As we mentioned previously, we’ve been working very hard to streamline the way we build the sorts of beautiful, fluid application experiences that you’ve come to expect out of Cooliris. I want to kick off this blog series by sharing some of the challenges that we have encountered during the course of application construction, and what we’re doing with the Cooliris Platform to resolve those difficulties.
For starters, we at Cooliris write applications targeting two broad categories of platform experiences that exist today: 1) web applications that run in any standards-compliant web browser, and 2) native applications that directly target various OSes with tailored user experiences (Windows, Mac, iOS, Android, etc.).

With the ongoing growth in deployment and adoption of HTML5 and related technologies, the web is becoming increasingly attractive to us and others as the target platform for developing application experiences due to the speed and simplicity of the programming model, but boundary-pushing experiences such as the Cooliris wall demand performance and capabilities that only native platforms provide. And while it’s true that the web platform is currently undergoing revolutionary advancements toward matching the native development experience, native platforms such as iOS and Android, at least for now, are still innovating out in front of the rate of web standardization. (Rule of thumb: web standards usually aren’t very useful for application developers until the standard and at least two compatible implementations have shipped–which takes time.)
The bottom line is that there are good reasons to target both the web and native platforms, at least for the foreseeable future. Despite the differences between the two development models, most contemporary applications, whether web or native, share several important architectural features: 1) one or more cloud-based sources of data, 2) a network client stack, 3) control logic that drives the behavior of the application given input from the user and from the network, and 4) a user interface layer that presents data and enables user interaction.

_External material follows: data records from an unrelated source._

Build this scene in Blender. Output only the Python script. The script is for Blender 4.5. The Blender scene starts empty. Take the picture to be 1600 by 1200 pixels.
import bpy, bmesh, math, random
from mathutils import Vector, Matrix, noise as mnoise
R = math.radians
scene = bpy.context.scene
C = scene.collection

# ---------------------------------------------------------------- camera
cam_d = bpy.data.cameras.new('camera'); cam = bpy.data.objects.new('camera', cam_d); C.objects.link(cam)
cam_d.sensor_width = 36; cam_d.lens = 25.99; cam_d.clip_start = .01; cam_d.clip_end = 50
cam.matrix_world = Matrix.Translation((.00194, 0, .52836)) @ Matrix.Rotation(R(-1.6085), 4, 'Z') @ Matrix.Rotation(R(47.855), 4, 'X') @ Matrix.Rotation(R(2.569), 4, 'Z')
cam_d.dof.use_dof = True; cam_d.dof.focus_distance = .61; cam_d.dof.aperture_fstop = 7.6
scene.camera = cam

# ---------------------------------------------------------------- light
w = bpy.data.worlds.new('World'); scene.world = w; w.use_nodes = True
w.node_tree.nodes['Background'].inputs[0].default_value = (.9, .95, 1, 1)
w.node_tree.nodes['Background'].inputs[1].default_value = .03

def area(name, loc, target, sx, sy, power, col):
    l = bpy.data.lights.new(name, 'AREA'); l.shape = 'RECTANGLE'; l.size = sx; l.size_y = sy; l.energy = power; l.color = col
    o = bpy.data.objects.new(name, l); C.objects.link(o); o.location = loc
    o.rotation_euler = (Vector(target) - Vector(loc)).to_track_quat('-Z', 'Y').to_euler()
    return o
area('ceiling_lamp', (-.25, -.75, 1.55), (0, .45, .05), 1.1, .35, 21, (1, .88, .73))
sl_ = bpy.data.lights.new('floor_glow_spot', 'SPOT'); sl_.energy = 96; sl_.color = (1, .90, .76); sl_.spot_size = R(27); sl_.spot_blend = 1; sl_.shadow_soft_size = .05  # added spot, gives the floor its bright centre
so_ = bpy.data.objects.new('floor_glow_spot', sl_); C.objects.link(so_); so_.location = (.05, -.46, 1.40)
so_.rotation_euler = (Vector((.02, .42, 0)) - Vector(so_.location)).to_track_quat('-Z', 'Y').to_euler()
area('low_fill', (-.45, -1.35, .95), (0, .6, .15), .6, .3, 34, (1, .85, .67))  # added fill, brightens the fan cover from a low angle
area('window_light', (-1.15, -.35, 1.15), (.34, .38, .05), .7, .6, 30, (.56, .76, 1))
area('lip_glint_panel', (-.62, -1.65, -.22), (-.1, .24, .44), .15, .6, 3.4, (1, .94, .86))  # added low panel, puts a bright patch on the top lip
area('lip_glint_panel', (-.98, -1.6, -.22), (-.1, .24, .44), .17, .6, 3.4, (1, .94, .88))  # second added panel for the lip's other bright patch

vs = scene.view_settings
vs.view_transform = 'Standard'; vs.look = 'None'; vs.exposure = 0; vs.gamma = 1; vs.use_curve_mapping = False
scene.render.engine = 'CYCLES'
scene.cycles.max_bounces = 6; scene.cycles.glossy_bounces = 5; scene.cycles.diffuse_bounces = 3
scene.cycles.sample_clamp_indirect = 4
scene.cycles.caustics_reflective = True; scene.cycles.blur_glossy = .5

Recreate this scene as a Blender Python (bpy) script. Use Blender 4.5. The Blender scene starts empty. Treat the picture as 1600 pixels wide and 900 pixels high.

Most of the details of each of the four layers are nearly identitcal across all platforms. Unfortunately, aside from the cloud data source (which is usually implemented using an entirely separate platform), the various application platforms each come with vastly differing implementation requirements at each layer. For example, in a web browser you might use an XMLHttpRequest for network requests, write your control logic in Javascript, and build your user interface in HTML5 or possibly WebGL. On the other hand, in iOS for example, you would use NSURLRequest for network requests, write your control logic in Objective-C, and build your user interface using the Cocoa Touch framework.
In each of these examples, the platform forces your adoption of its particular well-designed and tightly integrated stack of technologies. This gives companies like Cooliris very little choice but to hire an array of developers specialized in the technologies required for each full stack.
The Cooliris Platform was designed to address these development pains. Its primary goals are: 1) to blend the ease of web development with the power of native application development, 2) to build in a straightforward migration path for our applications to run directly in-browser as web browsers become increasingly capable, and 3) to consolidate the implementations at each of the aforementioned layers across each platform that an application wishes to target.